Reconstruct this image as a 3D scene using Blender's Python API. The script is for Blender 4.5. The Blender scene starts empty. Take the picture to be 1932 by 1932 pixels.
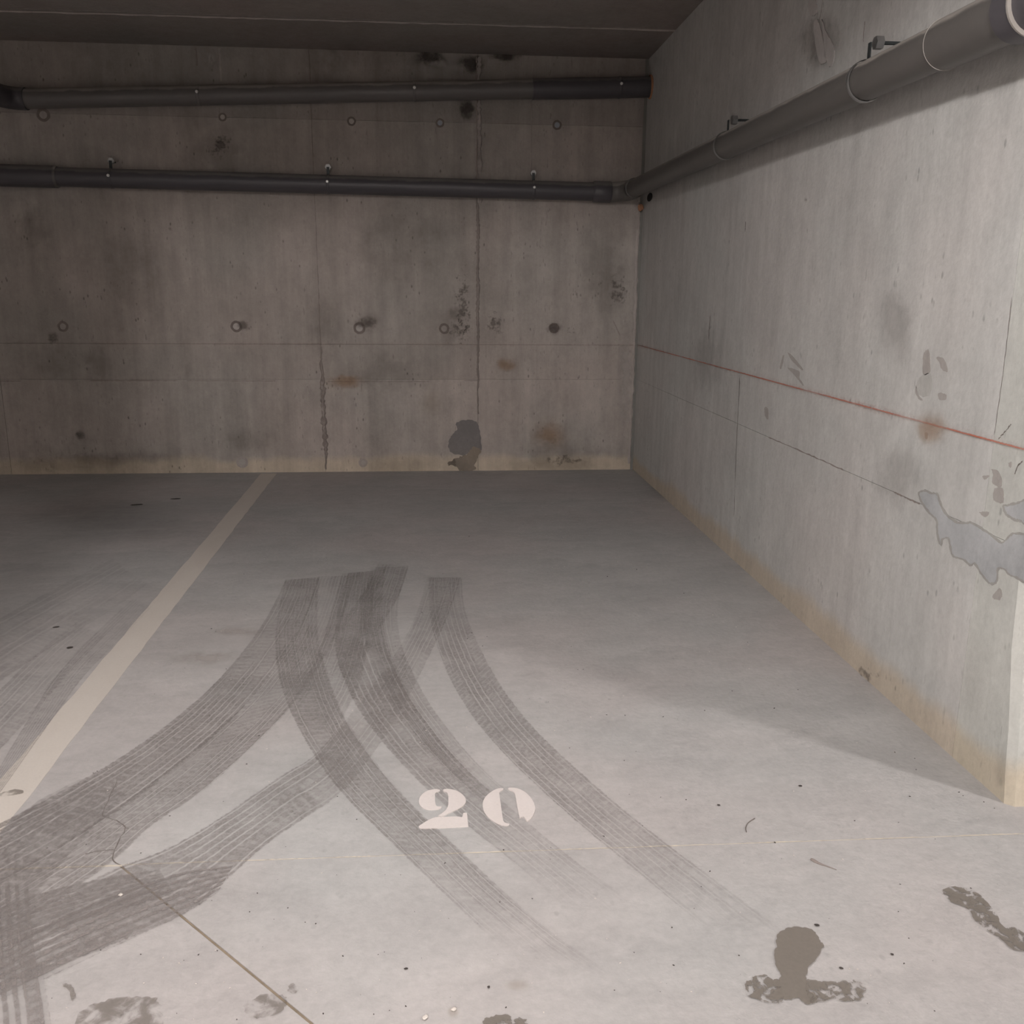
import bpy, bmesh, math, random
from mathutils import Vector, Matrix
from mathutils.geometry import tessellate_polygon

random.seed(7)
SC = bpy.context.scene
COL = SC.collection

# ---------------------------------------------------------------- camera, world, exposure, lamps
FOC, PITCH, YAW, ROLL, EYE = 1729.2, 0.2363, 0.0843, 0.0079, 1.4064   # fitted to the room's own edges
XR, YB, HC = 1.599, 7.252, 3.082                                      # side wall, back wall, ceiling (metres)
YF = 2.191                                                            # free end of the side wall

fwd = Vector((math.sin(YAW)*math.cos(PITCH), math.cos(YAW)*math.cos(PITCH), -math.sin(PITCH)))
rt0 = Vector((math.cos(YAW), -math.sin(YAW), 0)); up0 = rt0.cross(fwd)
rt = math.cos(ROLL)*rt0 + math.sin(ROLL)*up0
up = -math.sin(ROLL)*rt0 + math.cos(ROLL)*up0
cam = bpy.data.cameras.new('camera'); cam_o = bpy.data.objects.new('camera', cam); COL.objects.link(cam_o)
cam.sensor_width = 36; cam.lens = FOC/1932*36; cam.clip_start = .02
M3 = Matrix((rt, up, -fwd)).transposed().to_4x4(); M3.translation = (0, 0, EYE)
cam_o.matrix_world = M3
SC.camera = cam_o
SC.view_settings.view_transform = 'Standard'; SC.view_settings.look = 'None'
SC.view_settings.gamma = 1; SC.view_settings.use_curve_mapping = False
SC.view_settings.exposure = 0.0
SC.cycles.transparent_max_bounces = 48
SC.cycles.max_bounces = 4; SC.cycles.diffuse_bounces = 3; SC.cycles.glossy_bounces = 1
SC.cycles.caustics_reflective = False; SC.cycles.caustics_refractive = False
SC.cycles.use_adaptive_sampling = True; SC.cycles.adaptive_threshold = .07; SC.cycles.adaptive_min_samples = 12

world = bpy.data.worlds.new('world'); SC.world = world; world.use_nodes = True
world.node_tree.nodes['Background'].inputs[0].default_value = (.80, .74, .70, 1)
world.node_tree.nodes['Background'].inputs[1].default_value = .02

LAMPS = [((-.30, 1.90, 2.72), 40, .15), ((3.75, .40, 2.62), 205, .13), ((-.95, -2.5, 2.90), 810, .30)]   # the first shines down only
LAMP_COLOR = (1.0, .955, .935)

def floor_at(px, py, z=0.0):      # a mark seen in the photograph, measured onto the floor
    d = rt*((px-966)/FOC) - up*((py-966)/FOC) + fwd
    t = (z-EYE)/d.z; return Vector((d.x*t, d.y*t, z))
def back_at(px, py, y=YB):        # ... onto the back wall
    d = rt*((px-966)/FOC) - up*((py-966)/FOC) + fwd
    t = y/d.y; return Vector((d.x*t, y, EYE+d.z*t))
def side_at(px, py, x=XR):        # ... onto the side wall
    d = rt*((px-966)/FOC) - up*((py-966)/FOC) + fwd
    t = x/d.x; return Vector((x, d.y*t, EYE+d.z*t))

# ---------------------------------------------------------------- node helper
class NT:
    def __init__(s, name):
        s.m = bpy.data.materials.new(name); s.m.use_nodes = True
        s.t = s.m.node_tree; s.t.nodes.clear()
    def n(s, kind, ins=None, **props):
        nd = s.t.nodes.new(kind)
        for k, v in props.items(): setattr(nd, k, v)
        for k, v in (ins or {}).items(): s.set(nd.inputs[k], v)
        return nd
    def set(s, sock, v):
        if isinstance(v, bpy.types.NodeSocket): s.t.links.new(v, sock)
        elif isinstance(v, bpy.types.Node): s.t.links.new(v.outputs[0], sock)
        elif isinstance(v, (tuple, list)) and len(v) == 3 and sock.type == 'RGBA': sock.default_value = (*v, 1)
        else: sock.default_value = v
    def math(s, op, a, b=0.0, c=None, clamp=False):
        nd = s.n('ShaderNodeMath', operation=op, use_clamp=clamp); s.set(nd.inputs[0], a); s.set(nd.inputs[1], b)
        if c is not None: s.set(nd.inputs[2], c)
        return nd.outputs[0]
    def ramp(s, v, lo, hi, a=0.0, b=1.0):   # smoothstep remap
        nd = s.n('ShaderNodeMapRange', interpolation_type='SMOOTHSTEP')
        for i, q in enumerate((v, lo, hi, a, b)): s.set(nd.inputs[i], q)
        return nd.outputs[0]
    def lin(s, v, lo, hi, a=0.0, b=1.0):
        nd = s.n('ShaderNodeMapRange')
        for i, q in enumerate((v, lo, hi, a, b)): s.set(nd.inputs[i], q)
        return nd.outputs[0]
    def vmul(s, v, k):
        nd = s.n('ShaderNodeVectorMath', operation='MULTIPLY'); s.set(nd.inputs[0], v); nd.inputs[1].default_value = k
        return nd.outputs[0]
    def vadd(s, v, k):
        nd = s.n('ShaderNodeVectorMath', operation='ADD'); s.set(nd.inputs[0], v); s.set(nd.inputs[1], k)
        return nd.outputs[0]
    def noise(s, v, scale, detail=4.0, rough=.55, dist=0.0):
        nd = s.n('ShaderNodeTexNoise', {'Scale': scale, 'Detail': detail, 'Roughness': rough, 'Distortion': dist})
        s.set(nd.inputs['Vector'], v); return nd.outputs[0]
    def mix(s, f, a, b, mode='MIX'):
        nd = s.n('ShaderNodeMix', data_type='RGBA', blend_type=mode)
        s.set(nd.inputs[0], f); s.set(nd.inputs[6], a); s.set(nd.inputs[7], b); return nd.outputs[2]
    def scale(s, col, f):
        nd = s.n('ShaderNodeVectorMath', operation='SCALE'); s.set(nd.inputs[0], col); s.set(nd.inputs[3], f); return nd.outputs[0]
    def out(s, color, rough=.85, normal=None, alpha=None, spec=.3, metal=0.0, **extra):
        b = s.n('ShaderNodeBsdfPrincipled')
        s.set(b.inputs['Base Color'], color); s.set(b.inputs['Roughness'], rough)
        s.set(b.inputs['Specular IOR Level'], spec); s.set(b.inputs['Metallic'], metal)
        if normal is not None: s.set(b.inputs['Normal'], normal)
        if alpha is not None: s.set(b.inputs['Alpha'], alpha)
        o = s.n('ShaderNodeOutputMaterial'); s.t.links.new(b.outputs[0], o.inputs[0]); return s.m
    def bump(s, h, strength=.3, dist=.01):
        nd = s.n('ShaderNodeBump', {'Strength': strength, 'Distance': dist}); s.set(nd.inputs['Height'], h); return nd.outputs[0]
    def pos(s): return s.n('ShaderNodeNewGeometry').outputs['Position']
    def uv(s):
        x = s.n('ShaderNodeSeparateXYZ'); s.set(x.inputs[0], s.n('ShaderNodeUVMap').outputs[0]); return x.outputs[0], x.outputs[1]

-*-

### TO BE DONE
Retype each line of the listing above word for word. Exclude the pictures.

### RESULT BELOW
Reconstruct this image as a 3D scene using Blender's Python API. The script is for Blender 4.5. The Blender scene starts empty. Take the picture to be 1932 by 1932 pixels.
import bpy, bmesh, math, random
from mathutils import Vector, Matrix
from mathutils.geometry import tessellate_polygon

random.seed(7)
SC = bpy.context.scene
COL = SC.collection

# ---------------------------------------------------------------- camera, world, exposure, lamps
FOC, PITCH, YAW, ROLL, EYE = 1729.2, 0.2363, 0.0843, 0.0079, 1.4064   # fitted to the room's own edges
XR, YB, HC = 1.599, 7.252, 3.082                                      # side wall, back wall, ceiling (metres)
YF = 2.191                                                            # free end of the side wall

fwd = Vector((math.sin(YAW)*math.cos(PITCH), math.cos(YAW)*math.cos(PITCH), -math.sin(PITCH)))
rt0 = Vector((math.cos(YAW), -math.sin(YAW), 0)); up0 = rt0.cross(fwd)
rt = math.cos(ROLL)*rt0 + math.sin(ROLL)*up0
up = -math.sin(ROLL)*rt0 + math.cos(ROLL)*up0
cam = bpy.data.cameras.new('camera'); cam_o = bpy.data.objects.new('camera', cam); COL.objects.link(cam_o)
cam.sensor_width = 36; cam.lens = FOC/1932*36; cam.clip_start = .02
M3 = Matrix((rt, up, -fwd)).transposed().to_4x4(); M3.translation = (0, 0, EYE)
cam_o.matrix_world = M3
SC.camera = cam_o
SC.view_settings.view_transform = 'Standard'; SC.view_settings.look = 'None'
SC.view_settings.gamma = 1; SC.view_settings.use_curve_mapping = False
SC.view_settings.exposure = 0.0
SC.cycles.transparent_max_bounces = 48
SC.cycles.max_bounces = 4; SC.cycles.diffuse_bounces = 3; SC.cycles.glossy_bounces = 1
SC.cycles.caustics_reflective = False; SC.cycles.caustics_refractive = False
SC.cycles.use_adaptive_sampling = True; SC.cycles.adaptive_threshold = .07; SC.cycles.adaptive_min_samples = 12

world = bpy.data.worlds.new('world'); SC.world = world; world.use_nodes = True
world.node_tree.nodes['Background'].inputs[0].default_value = (.80, .74, .70, 1)
world.node_tree.nodes['Background'].inputs[1].default_value = .02

LAMPS = [((-.30, 1.90, 2.72), 40, .15), ((3.75, .40, 2.62), 205, .13), ((-.95, -2.5, 2.90), 810, .30)]   # the first shines down only
LAMP_COLOR = (1.0, .955, .935)

def floor_at(px, py, z=0.0):      # a mark seen in the photograph, measured onto the floor
    d = rt*((px-966)/FOC) - up*((py-966)/FOC) + fwd
    t = (z-EYE)/d.z; return Vector((d.x*t, d.y*t, z))
def back_at(px, py, y=YB):        # ... onto the back wall
    d = rt*((px-966)/FOC) - up*((py-966)/FOC) + fwd
    t = y/d.y; return Vector((d.x*t, y, EYE+d.z*t))
def side_at(px, py, x=XR):        # ... onto the side wall
    d = rt*((px-966)/FOC) - up*((py-966)/FOC) + fwd
    t = x/d.x; return Vector((x, d.y*t, EYE+d.z*t))

# ---------------------------------------------------------------- node helper
class NT:
    def __init__(s, name):
        s.m = bpy.data.materials.new(name); s.m.use_nodes = True
        s.t = s.m.node_tree; s.t.nodes.clear()
    def n(s, kind, ins=None, **props):
        nd = s.t.nodes.new(kind)
        for k, v in props.items(): setattr(nd, k, v)
        for k, v in (ins or {}).items(): s.set(nd.inputs[k], v)
        return nd
    def set(s, sock, v):
        if isinstance(v, bpy.types.NodeSocket): s.t.links.new(v, sock)
        elif isinstance(v, bpy.types.Node): s.t.links.new(v.outputs[0], sock)
        elif isinstance(v, (tuple, list)) and len(v) == 3 and sock.type == 'RGBA': sock.default_value = (*v, 1)
        else: sock.default_value = v
    def math(s, op, a, b=0.0, c=None, clamp=False):
        nd = s.n('ShaderNodeMath', operation=op, use_clamp=clamp); s.set(nd.inputs[0], a); s.set(nd.inputs[1], b)
        if c is not None: s.set(nd.inputs[2], c)
        return nd.outputs[0]
    def ramp(s, v, lo, hi, a=0.0, b=1.0):   # smoothstep remap
        nd = s.n('ShaderNodeMapRange', interpolation_type='SMOOTHSTEP')
        for i, q in enumerate((v, lo, hi, a, b)): s.set(nd.inputs[i], q)
        return nd.outputs[0]
    def lin(s, v, lo, hi, a=0.0, b=1.0):
        nd = s.n('ShaderNodeMapRange')
        for i, q in enumerate((v, lo, hi, a, b)): s.set(nd.inputs[i], q)
        return nd.outputs[0]
    def vmul(s, v, k):
        nd = s.n('ShaderNodeVectorMath', operation='MULTIPLY'); s.set(nd.inputs[0], v); nd.inputs[1].default_value = k
        return nd.outputs[0]
    def vadd(s, v, k):
        nd = s.n('ShaderNodeVectorMath', operation='ADD'); s.set(nd.inputs[0], v); s.set(nd.inputs[1], k)
        return nd.outputs[0]
    def noise(s, v, scale, detail=4.0, rough=.55, dist=0.0):
        nd = s.n('ShaderNodeTexNoise', {'Scale': scale, 'Detail': detail, 'Roughness': rough, 'Distortion': dist})
        s.set(nd.inputs['Vector'], v); return nd.outputs[0]
    def mix(s, f, a, b, mode='MIX'):
        nd = s.n('ShaderNodeMix', data_type='RGBA', blend_type=mode)
        s.set(nd.inputs[0], f); s.set(nd.inputs[6], a); s.set(nd.inputs[7], b); return nd.outputs[2]
    def scale(s, col, f):
        nd = s.n('ShaderNodeVectorMath', operation='SCALE'); s.set(nd.inputs[0], col); s.set(nd.inputs[3], f); return nd.outputs[0]
    def out(s, color, rough=.85, normal=None, alpha=None, spec=.3, metal=0.0, **extra):
        b = s.n('ShaderNodeBsdfPrincipled')
        s.set(b.inputs['Base Color'], color); s.set(b.inputs['Roughness'], rough)
        s.set(b.inputs['Specular IOR Level'], spec); s.set(b.inputs['Metallic'], metal)
        if normal is not None: s.set(b.inputs['Normal'], normal)
        if alpha is not None: s.set(b.inputs['Alpha'], alpha)
        o = s.n('ShaderNodeOutputMaterial'); s.t.links.new(b.outputs[0], o.inputs[0]); return s.m
    def bump(s, h, strength=.3, dist=.01):
        nd = s.n('ShaderNodeBump', {'Strength': strength, 'Distance': dist}); s.set(nd.inputs['Height'], h); return nd.outputs[0]
    def pos(s): return s.n('ShaderNodeNewGeometry').outputs['Position']
    def uv(s):
        x = s.n('ShaderNodeSeparateXYZ'); s.set(x.inputs[0], s.n('ShaderNodeUVMap').outputs[0]); return x.outputs[0], x.outputs[1]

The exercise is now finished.